### MATERIAL
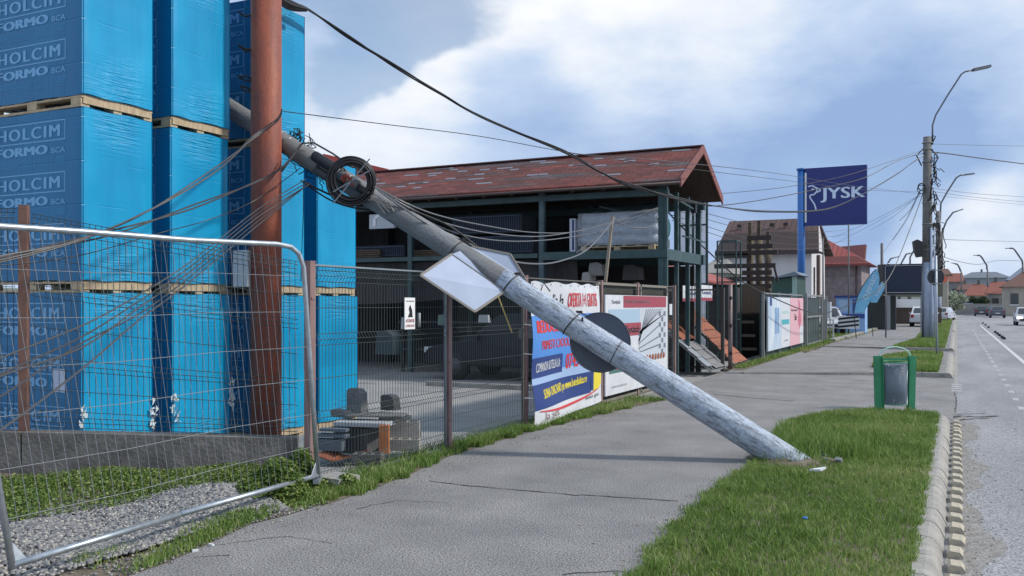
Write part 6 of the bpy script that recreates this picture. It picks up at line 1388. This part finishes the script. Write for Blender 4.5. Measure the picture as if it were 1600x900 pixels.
# small round sign on a tube (back view)
q_ = P(1464, 475, 27.8); rsn = thing('road_sign', (q_.x, q_.y, 0), 'round road sign seen from behind on a pale tube in the grass island', 'road sign')
b = MB(); b.tube([(q_.x, q_.y, 0), (q_.x-.03, q_.y, 3.15)], .035, 10); b.build('tube', M('sign_tube', (.42, .47, .54), .5, .4), rsn)
c_ = P(1462, 433, 27.9); b = MB(); b.disc(c_, (sT, -cT, 0), .265, .012, 36); b.build('plate', M('sign_plate_back', (.02, .025, .035), .5), rsn)
for py in (443, 422): b = MB(); b.box(P(1462, py, 27.75), (.3, .03, .03)); b.build('bracket', fr, rsn)
b = MB(); q_ = P(1474, 436, 60); b.disc((q_.x, q_.y, q_.z), (sT, -cT, 0), .25, .05, 12); tag(b.build('traffic_mirror', M('orange_red_plate', (.6, .12, .06), .5)), 'small orange red plate on the street poles', 'sign')
b = MB(); q_ = P(1480, 475, 110); b.tube([(q_.x, q_.y, 0), (q_.x, q_.y, 2.6)], .05, 6); b.disc((q_.x, q_.y-.05, 2.4), (sT, -cT, 0), .35, .03, 16); tag(b.build('far_road_sign', blackp), 'far dark round sign in front of the blossoming bush', 'road sign')

# ================================================================== TRASH BIN
p = G(1398, 638); bin_ = thing('litter_bin', (p.x, p.y, 0), 'green framed litter bin with grey mesh basket at the grass corner', 'litter bin')
gm = M('bin_green', (.045, .30, .14), .5, col2=(.035, .22, .10), scale=5); bx_, by_ = p.x, p.y
rt = Vector((cT, sT, 0))
for s_ in (-1, 1):
    b = MB(); c0 = Vector((bx_, by_, 0))+rt*(s_*.25); tp_ = c0+Vector((0, 0, .83))-rt*(s_*(-.02)); 
    b.bar(c0+Vector((0, 0, -.02)), tp_, .125, .045, up=(-sT, cT, 0)); b.bar(c0+rt*(s_*-.055)+Vector((.02, -.03, -.02)), tp_+rt*(s_*-.055)+Vector((.02, -.03, -.02)), .012, .05, up=(-sT, cT, 0)); b.build('side_post', gm, bin_)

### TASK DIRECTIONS
Without the pictures, transcribe the listing above exactly.

### RESULT OF THE EXERCISE
Write part 6 of the bpy script that recreates this picture. It picks up at line 1388. This part finishes the script. Write for Blender 4.5. Measure the picture as if it were 1600x900 pixels.
# small round sign on a tube (back view)
q_ = P(1464, 475, 27.8); rsn = thing('road_sign', (q_.x, q_.y, 0), 'round road sign seen from behind on a pale tube in the grass island', 'road sign')
b = MB(); b.tube([(q_.x, q_.y, 0), (q_.x-.03, q_.y, 3.15)], .035, 10); b.build('tube', M('sign_tube', (.42, .47, .54), .5, .4), rsn)
c_ = P(1462, 433, 27.9); b = MB(); b.disc(c_, (sT, -cT, 0), .265, .012, 36); b.build('plate', M('sign_plate_back', (.02, .025, .035), .5), rsn)
for py in (443, 422): b = MB(); b.box(P(1462, py, 27.75), (.3, .03, .03)); b.build('bracket', fr, rsn)
b = MB(); q_ = P(1474, 436, 60); b.disc((q_.x, q_.y, q_.z), (sT, -cT, 0), .25, .05, 12); tag(b.build('traffic_mirror', M('orange_red_plate', (.6, .12, .06), .5)), 'small orange red plate on the street poles', 'sign')
b = MB(); q_ = P(1480, 475, 110); b.tube([(q_.x, q_.y, 0), (q_.x, q_.y, 2.6)], .05, 6); b.disc((q_.x, q_.y-.05, 2.4), (sT, -cT, 0), .35, .03, 16); tag(b.build('far_road_sign', blackp), 'far dark round sign in front of the blossoming bush', 'road sign')

# ================================================================== TRASH BIN
p = G(1398, 638); bin_ = thing('litter_bin', (p.x, p.y, 0), 'green framed litter bin with grey mesh basket at the grass corner', 'litter bin')
gm = M('bin_green', (.045, .30, .14), .5, col2=(.035, .22, .10), scale=5); bx_, by_ = p.x, p.y
rt = Vector((cT, sT, 0))
for s_ in (-1, 1):
    b = MB(); c0 = Vector((bx_, by_, 0))+rt*(s_*.25); tp_ = c0+Vector((0, 0, .83))-rt*(s_*(-.02)); 
    b.bar(c0+Vector((0, 0, -.02)), tp_, .125, .045, up=(-sT, cT, 0)); b.bar(c0+rt*(s_*-.055)+Vector((.02, -.03, -.02)), tp_+rt*(s_*-.055)+Vector((.02, -.03, -.02)), .012, .05, up=(-sT, cT, 0)); b.build('side_post', gm, bin_)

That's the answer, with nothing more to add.